To the first objection I respond that the Hebrews could have spent five hours on this crossing; for immediately after midnight they began to enter the sea, and by dawn they reached the opposite shore. Furthermore, they could have crossed the sea at that part and place where it is narrower and less wide. Add that the Angel strengthened them and urged them to hasten. Hence it is said, Psalm CIV, 37: "There was not among their tribes one who was weak." And indeed, to speak truthfully, so swift a crossing of so many millions of people and animals in so short a time could not have happened naturally, without a miracle. For where we see so many other, so manifest and illustrious miracles, we should not be surprised if there was also a miracle in the speed of the crossing.

To the second I respond that the bodies of the Egyptians were driven and cast upon the opposite shore because the sea from the other side met them as they fled and turned back, and thus propelled them to the opposite side. Philo and Josephus add that this was accomplished by the force of the winds. There is no doubt that the Angel, whether by himself, or by the wind, or by the sea, drove the Egyptians toward the opposite shore where the Hebrews were, and this for the greater exultation and consolation of the Hebrews, and so that they could strip the spoils from their enemies and enrich themselves.

To the third objection Cajetan responds that the desert of Etham was very vast. For in the same chapter XXXIII of Numbers the Hebrews are said to have journeyed in it for three days; Etham therefore extended both on this side and on the far side of the sea.

Lyranus responds differently, namely that this desert was different from the one in Numbers XXXIII, but both were called Etham. For many cities and villages have the same names.

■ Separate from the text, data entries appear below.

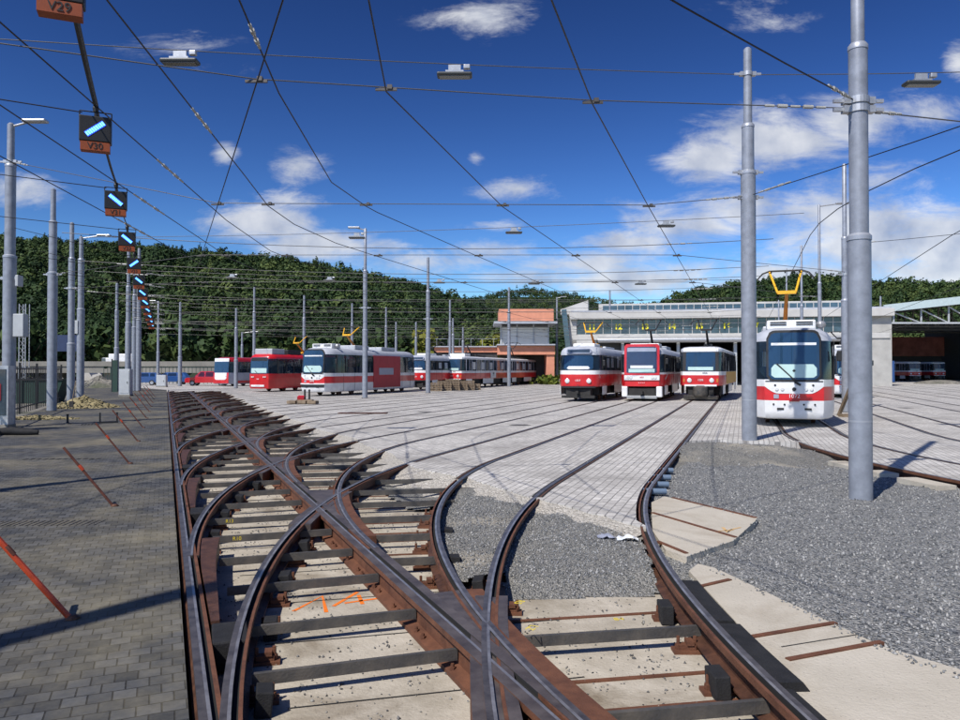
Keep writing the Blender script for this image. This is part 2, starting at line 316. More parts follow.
m_texty=mat('yellow_paint',(.65,.50,.03),.7,0,var=.15,scale=30)
m_spray=mat('orange_spray_paint',(.75,.17,.01),.75,0,var=.15,scale=30)
m_num=mat('yellow_number',(.85,.75,.03),.5,0,var=.08)
m_rod=mat('orange_red_rod',(.50,.065,.02),.45,0,var=.25,scale=14)
m_rodd=mat('rusty_rod',(.13,.045,.028),.7,.1,var=.35,scale=14)
m_led=emit('signal_light_bar',(.18,.72,1.0),1.6); m_ledb=emit('signal_light_blue',(.03,.06,.75),1.0)
m_straw=mat('straw_and_sand',(.17,.14,.07),.9,0,scale=9,bump=.9,bscale=22,col2=(.33,.28,.15))
m_wood=mat('weathered_wood',(.20,.15,.10),.85,0,var=.35,scale=5)
m_green=mat('fence_green',(.012,.04,.028),.7,0,var=.2)
m_leaf=None
m_blueplas=mat('blue_grey_pipe',(.12,.17,.24),.5,0,var=.15)
m_plastic=mat('white_plastic',(.75,.78,.80),.35,0,var=.08)
m_carred=mat('car_red',(.45,.012,.02),.28,0,var=.08,coat=.6)
m_carblue=mat('car_blue',(.02,.07,.22),.28,0,var=.08,coat=.6)
m_tyre=mat('tyre',(.015,.015,.015),.8,0,var=.2)
m_bridge=mat('bridge_concrete',(.20,.19,.165),.85,0,var=.25,scale=.4)
m_bark=mat('bark',(.07,.05,.035),.9,0,var=.3)
def leafmat(name,c1,c2,c3):
    m=bpy.data.materials.new(name); m.use_nodes=True; nt=m.node_tree; N=nt.nodes; L=nt.links; b=N['Principled BSDF']; b.inputs['Roughness'].default_value=.7; b.inputs['Specular IOR Level'].default_value=.2
    a=N.new('ShaderNodeAttribute'); a.attribute_name='tint'; r=N.new('ShaderNodeValToRGB'); el=r.color_ramp.elements; el.new(.5)
    for i,c in enumerate((c1,c2,c3)): el[i].position=i/2; el[i].color=(*c,1)
    L.new(a.outputs['Fac'],r.inputs[0]); L.new(r.outputs[0],b.inputs['Base Color']); return m
m_leaf=leafmat('foliage',(.012,.030,.009),(.031,.058,.017),(.082,.112,.030))
m_leafy=leafmat('yellow_green_foliage',(.06,.09,.015),(.12,.14,.02),(.2,.19,.03))

# ------------------------------------------------------------------ the setting: ground
struct(MB().prism([(-1500,-300),(1500,-300),(1500,1500),(-1500,1500)],-.6,-.34).build('ground',m_dirt))
# branch tracks
NB=15
BR=[]
for k in range(NB):
    if k==0: s,RL=-3.24,22.0
    else: s,RL=(10.85 if k==1 else 15.54+4.85*(k-2))-7.65,18.0
    BR.append((s,RL))
TURN=R(42.3)
def goff(side,a): return 0 if side=='l' else (1.72-.27*a/TURN)*(1 if side=='r' else .5)
def branch_lat(k,st,side):
    s,RL=BR[k]; cl=-1.68+RL; d=st-s
    if d<=0: return cl-RL+goff(side,0)
    rE=RL-goff(side,TURN)
    if d>=rE*math.sin(TURN): return cl-rE*math.cos(TURN)+(d-rE*math.sin(TURN))*math.tan(TURN)
    a=math.asin(min(1,d/RL))
    for _ in range(4): a=math.asin(min(1,d/(RL-goff(side,a))))
    return cl-(RL-goff(side,a))*math.cos(a)
def branch_path(k,side,Yend,st0=None,off=0.0,step=.35):
    s,RL=BR[k]; cl=-1.68+RL; P=[]
    n=int(RL*TURN/step)+1
    for i in range(n+1):
        a=TURN*i/n; r=RL-goff(side,a)-off; st=s+r*math.sin(a); lat=cl-r*math.cos(a)
        if st0 is not None and st<st0: continue
        P.append(LU(st,lat))
    x,y=P[-1]
    while y<Yend:
        l=min(2.5,(Yend-y)/T[1]+.001); x+=T[0]*l; y+=T[1]*l; P.append((x,y))
    return P
# right-hand tracks (the one under the front tram and those beyond it)
def right_path(j,side,Yend=84):
    cx0,cy0=9.55+4.1*j if j else 9.55,21.5
    off={'l':-.75,'r':.75,'c':0}[side]; r=20.0; P=[]
    # centre of the arc lies to the right of travel
    ex,ey=cx0,cy0; ccx,ccy=ex+TN[0]*r,ey+TN[1]*r
    for i in range(40,-1,-1):
        a=TH-R(52)*i/40; P.append((ccx-math.cos(a)*(r-off),ccy+math.sin(a)*(r-off)))
    x,y=P[-1]
    while y<Yend: x+=T[0]*2.5; y+=T[1]*2.5; P.append((x,y))
    return P
# yard paving with a ragged edge towards the open track bed
edge=[(7.9,3.2),(9.0,3.05),(10.3,2.9),(11.4,2.8),(12.5,2.75),(13.4,2.45),(14.2,2.35),(16.5,2.6),(18.5,2.5),(20.5,2.75)]
for i in range(23,68,2): edge.append((i,2.45+rnd.uniform(-.15,.25)))
e2=[]
for a,b in zip(edge,edge[1:]):
    for q in range(5):
        f=q/5; e2.append(LU(a[0]+(b[0]-a[0])*f,a[1]+(b[1]-a[1])*f+rnd.uniform(-.05,.05)))
e2+=[LU(69,2.4),LU(70,-1.6),LU(74,-1.6),LU(120,-14)]
EDGE=e2
b0r=[p for p in branch_path(0,'r',22,off=-.09) if toLU(*p)[1]>3.25 and p[1]<19.6]
rl=[p for p in right_path(0,'l') if 5<p[1]<18.6]
poly=e2+[(-60,150),(95,150),(95,5)]+[(p[0]+.02,p[1]) for p in rl]+[(6.9,18.9),(6.2,19.3)]+b0r[::-1]
struct(MB().prism(poly,-.33,-.002).build('yard_pavement',m_ypave))
# left platform paving
lp=[LU(-6,-1.80),LU(74,-1.80),LU(120,-14.2),LU(118,-17),LU(74,-8.2),LU(44,-7.2),LU(30,-6.9),LU(22,-6.8),LU(16,-9.5),LU(-6,-10)]
struct(MB().prism(lp,-.33,0).build('platform_pavement',m_lpave))
# concrete track bed
cb=MB(); cb.prism([LU(-5,-1.80),LU(-5,4.2),LU(3.2,4.2),LU(6.3,2.4),LU(7.9,3.1),LU(14,2.9),LU(70,2.9),LU(70,-1.80)],-.33,-.235)
bed=struct(cb.build('concrete_base',m_conc))
# sloping crushed-stone bank between bed and yard paving
bk=MB(); rows=[]
for i in range(0,len(EDGE)-4):
    x,y=EDGE[i]; st,la=toLU(x,y); w=.42+.2*rnd.random()
    rows.append([(x+NN[0]*.03,y+NN[1]*.03,-.012),(x-NN[0]*w*.4,y-NN[1]*w*.4,-.05-.05*rnd.random()),(x-NN[0]*w,y-NN[1]*w,-.15),(x-NN[0]*w*1.7,y-NN[1]*w*1.7,-.238)])
bk.grid(rows); tag(bk.build('crushed_stone',m_bank,smooth=True),'pale crushed stone sloping from the yard paving down to the track bed','gravel',kind='stuff')
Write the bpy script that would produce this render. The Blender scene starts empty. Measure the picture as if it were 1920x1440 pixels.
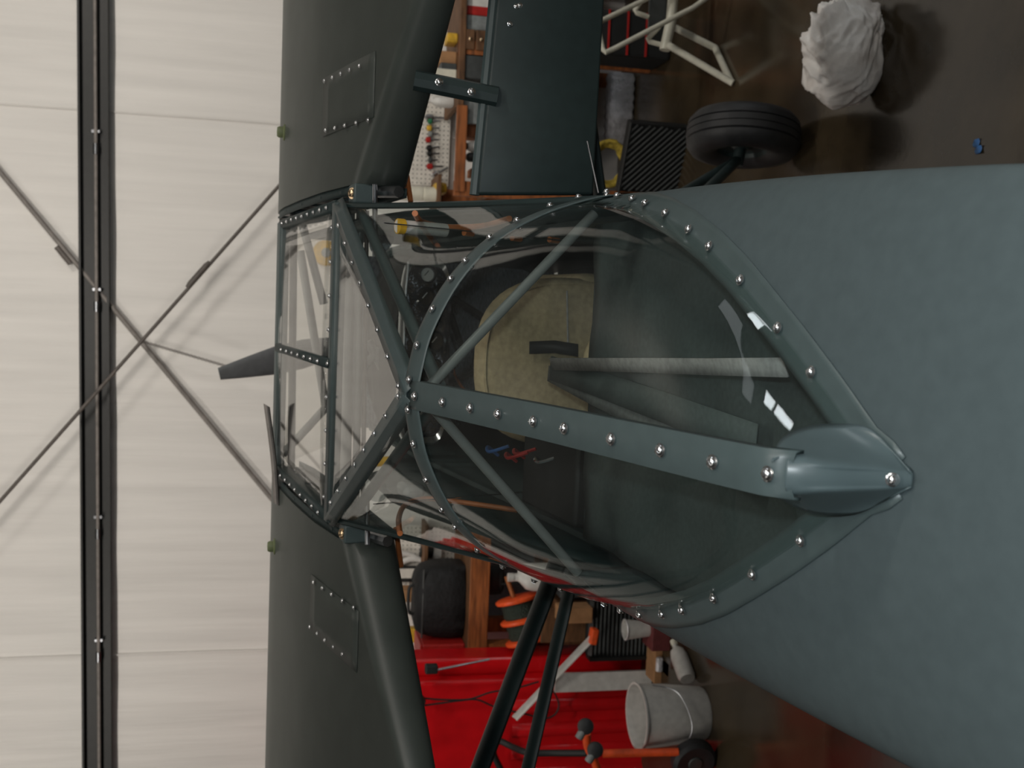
import bpy, bmesh, math, random
from math import sin, cos, pi, radians, sqrt
from mathutils import Vector, Matrix
random.seed(7)
sc = bpy.context.scene
COL = sc.collection

# ------------------------------------------------------------------ camera
# aircraft axes: X right, Y forward, Z up, origin at the rear edge of the cabin skylight.
# The aircraft stands nose-up on its tail wheel: world = ROT @ aircraft + ORG
TH = radians(10.0)
ROT = Matrix.Rotation(TH, 3, 'X')
ORG = Vector((0, 0, 1.95))
F_PX = 1950.0
CAM_P = Vector((0.1348, -2.1686, 0.4740))
YAW, PITCH, ROLL = -0.0799, -0.3854, 0.0104
FWD = Vector((sin(YAW)*cos(PITCH), cos(YAW)*cos(PITCH), sin(PITCH)))
_rt = Vector((cos(YAW), -sin(YAW), 0)); _up = _rt.cross(FWD)
RGT = cos(ROLL)*_rt + sin(ROLL)*_up
UPV = -sin(ROLL)*_rt + cos(ROLL)*_up
CW = ROT @ CAM_P + ORG
FW, RW, UW = ROT @ FWD, ROT @ RGT, ROT @ UPV
cam = bpy.data.cameras.new('camera'); cam_o = bpy.data.objects.new('camera', cam); COL.objects.link(cam_o)
M = Matrix.Identity(4)
for r in range(3):      # the camera is held on its side: picture right = down, picture up = right
    M[r][0] = -UW[r]; M[r][1] = RW[r]; M[r][2] = -FW[r]; M[r][3] = CW[r]
cam_o.matrix_world = M
cam.sensor_width = 36.0; cam.lens = 36.0*F_PX/1920.0; cam.clip_start = 0.05
cam.dof.use_dof = True; cam.dof.focus_distance = 1.5; cam.dof.aperture_fstop = 9.0
sc.camera = cam_o

# ------------------------------------------------------------------ world, light, exposure
wd = bpy.data.worlds.new('world'); sc.world = wd; wd.use_nodes = True
wd.node_tree.nodes['Background'].inputs[0].default_value = (0.5, 0.55, 0.6, 1)
wd.node_tree.nodes['Background'].inputs[1].default_value = 0.25
sc.view_settings.view_transform = 'Standard'; sc.view_settings.look = 'None'
sc.view_settings.exposure = 0.0; sc.view_settings.gamma = 1.0; sc.view_settings.use_curve_mapping = False
sc.cycles.transparent_max_bounces = 16; sc.cycles.max_bounces = 8
sc.cycles.use_denoising = True

def lamp(name, kind, loc, power, color, size=0.1, size_y=None, rot=(0, 0, 0)):
    l = bpy.data.lights.new(name, kind); l.energy = power; l.color = color
    if kind == 'AREA':
        l.shape = 'RECTANGLE'; l.size = size; l.size_y = size_y or size
    else:
        l.shadow_soft_size = size
    o = bpy.data.objects.new(name, l); COL.objects.link(o); o.location = loc; o.rotation_euler = rot
    return o
WARM = (1.0, 0.94, 0.86)
FLASH = lamp('camera_flash', 'POINT', CW + RW*0.055 + UW*0.01 + FW*0.02, 22.0, (0.88, 0.96, 1.0), 0.012)
CEIL = 4.7
# lights near the nose turned to the end wall, shields added to spare canopy reflections, open fittings further back
FIX = [(-3.4, 0.6, 54, 72), (0.0, 0.6, 52, 72), (3.4, 0.6, 61, 72), (-3.2, -2.6, 10, 0), (1.0, -2.9, 28, 0), (3.8, -2.4, 60, 0), (-2.6, -5.6, 18, 0), (2.8, -5.6, 90, 0)]
for fx, fy, pw_, tl in FIX:
    lamp('fluorescent_light', 'AREA', (fx, fy, CEIL-0.28), pw_, WARM, 1.25, 0.16, (radians(tl), 0, 0))

# ------------------------------------------------------------------ picture helpers
def ray(x, y): return FWD + (720-y)/F_PX*RGT + (960-x)/F_PX*UPV
def at(x, y, ax, val):                       # aircraft frame: the sight line through a pixel meets a plane
    d = ray(x, y); return CAM_P + d*((val-CAM_P[ax])/d[ax])
def wat(x, y, ax, val):                      # world frame
    d = ROT @ ray(x, y); return CW + d*((val-CW[ax])/d[ax])

# ------------------------------------------------------------------ materials
MATS = {}
def mat(name, col, rough=0.5, metal=0.0, var=0.08, scale=30.0, bump=0.0, bscale=None, spec=0.5, coat=0.0, stretch=None, col2=None):
    if name in MATS: return MATS[name]
    m = bpy.data.materials.new(name); m.use_nodes = True
    nt = m.node_tree; b = nt.nodes['Principled BSDF']; L = nt.links
    b.inputs['Roughness'].default_value = rough; b.inputs['Metallic'].default_value = metal
    b.inputs['Specular IOR Level'].default_value = spec; b.inputs['Coat Weight'].default_value = coat
    tc = nt.nodes.new('ShaderNodeTexCoord'); mp = nt.nodes.new('ShaderNodeMapping')
    if stretch: mp.inputs['Scale'].default_value = stretch
    L.new(tc.outputs['Object'], mp.inputs['Vector'])
    n = nt.nodes.new('ShaderNodeTexNoise'); n.inputs['Scale'].default_value = scale; n.inputs['Detail'].default_value = 5
    L.new(mp.outputs['Vector'], n.inputs['Vector'])
    mx = nt.nodes.new('ShaderNodeMix'); mx.data_type = 'RGBA'
    c2 = col2 or tuple(min(1, c*(1+var*2)) for c in col)
    c1 = col if col2 else tuple(c*(1-var*2) for c in col)
    mx.inputs[6].default_value = (*c1, 1); mx.inputs[7].default_value = (*c2, 1)
    rp = nt.nodes.new('ShaderNodeMapRange'); rp.inputs[1].default_value = 0.3; rp.inputs[2].default_value = 0.7
    L.new(n.outputs['Fac'], rp.inputs[0]); L.new(rp.outputs[0], mx.inputs[0])
    L.new(mx.outputs[2], b.inputs['Base Color'])
    if bump:
        n2 = nt.nodes.new('ShaderNodeTexNoise'); n2.inputs['Scale'].default_value = bscale or scale*2; n2.inputs['Detail'].default_value = 4
        L.new(mp.outputs['Vector'], n2.inputs['Vector'])
        bp = nt.nodes.new('ShaderNodeBump'); bp.inputs['Strength'].default_value = bump; bp.inputs['Distance'].default_value = 0.02
        L.new(n2.outputs['Fac'], bp.inputs['Height']); L.new(bp.outputs['Normal'], b.inputs['Normal'])
    MATS[name] = m
    return m

def plexi(name, tint, base=0.05, rough=0.015, haze=0.02):
    m = bpy.data.materials.new(name); m.use_nodes = True; nt = m.node_tree; L = nt.links
    nt.nodes.remove(nt.nodes['Principled BSDF']); out = nt.nodes['Material Output']
    tr = nt.nodes.new('ShaderNodeBsdfTransparent'); tr.inputs[0].default_value = (*tint, 1)
    gl = nt.nodes.new('ShaderNodeBsdfGlossy'); gl.inputs['Roughness'].default_value = rough; gl.inputs[0].default_value = (1, 1, 1, 1)
    lw = nt.nodes.new('ShaderNodeLayerWeight'); lw.inputs['Blend'].default_value = 0.5
    pw = nt.nodes.new('ShaderNodeMath'); pw.operation = 'POWER'; pw.inputs[1].default_value = 5.2
    L.new(lw.outputs['Facing'], pw.inputs[0])
    ma = nt.nodes.new('ShaderNodeMath'); ma.operation = 'MULTIPLY_ADD'; ma.inputs[1].default_value = 0.55; ma.inputs[2].default_value = base
    L.new(pw.outputs[0], ma.inputs[0])
    mx = nt.nodes.new('ShaderNodeMixShader'); L.new(ma.outputs[0], mx.inputs[0]); L.new(tr.outputs[0], mx.inputs[1]); L.new(gl.outputs[0], mx.inputs[2])
    df = nt.nodes.new('ShaderNodeBsdfDiffuse'); df.inputs[0].default_value = (0.5, 0.52, 0.52, 1)
    tc = nt.nodes.new('ShaderNodeTexCoord'); nz = nt.nodes.new('ShaderNodeTexNoise'); nz.inputs['Scale'].default_value = 14
    L.new(tc.outputs['Object'], nz.inputs['Vector'])
    hz = nt.nodes.new('ShaderNodeMath'); hz.operation = 'MULTIPLY'; hz.inputs[1].default_value = haze*2; L.new(nz.outputs['Fac'], hz.inputs[0])
    m2 = nt.nodes.new('ShaderNodeMixShader'); L.new(hz.outputs[0], m2.inputs[0]); L.new(mx.outputs[0], m2.inputs[1]); L.new(df.outputs[0], m2.inputs[2])
    L.new(m2.outputs[0], out.inputs['Surface'])
    return m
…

Finally, the Hebrews relate that in this departure of the Hebrews from Egypt and crossing of the Red Sea, the neighboring mountains, partly as if admiring so great a wonder, partly congratulating the people of God, leaped and, as it were, danced; and that this is what the Psalmist means, Psalm CXIII, 4, when he sings: "The sea saw and fled: the Jordan was turned back. The mountains leaped like rams, and the hills like lambs. What ails you, O sea, that you fled? O mountains, you leaped like rams?" For just as the flight of the sea, so also the leaping of the mountains, that is, the bounding and jumping, seems to be taken literally, not metaphorically. So the Hebrews, followed by Cajetan and Genebrardus on Psalm CXIII, 5 and 6, and our Sanchez on Isaiah chapter LXIV, verse 1.

Others however, with Jansenius, explain that passage of Psalm CXIII as referring to the earthquake that occurred at Sinai when the law was given there, Exodus XIX, 18. For the Psalmist is accustomed to join together various miracles performed in various places and at various times, as if touching on them briefly. Let the faith in this miracle, therefore, rest with the Hebrews.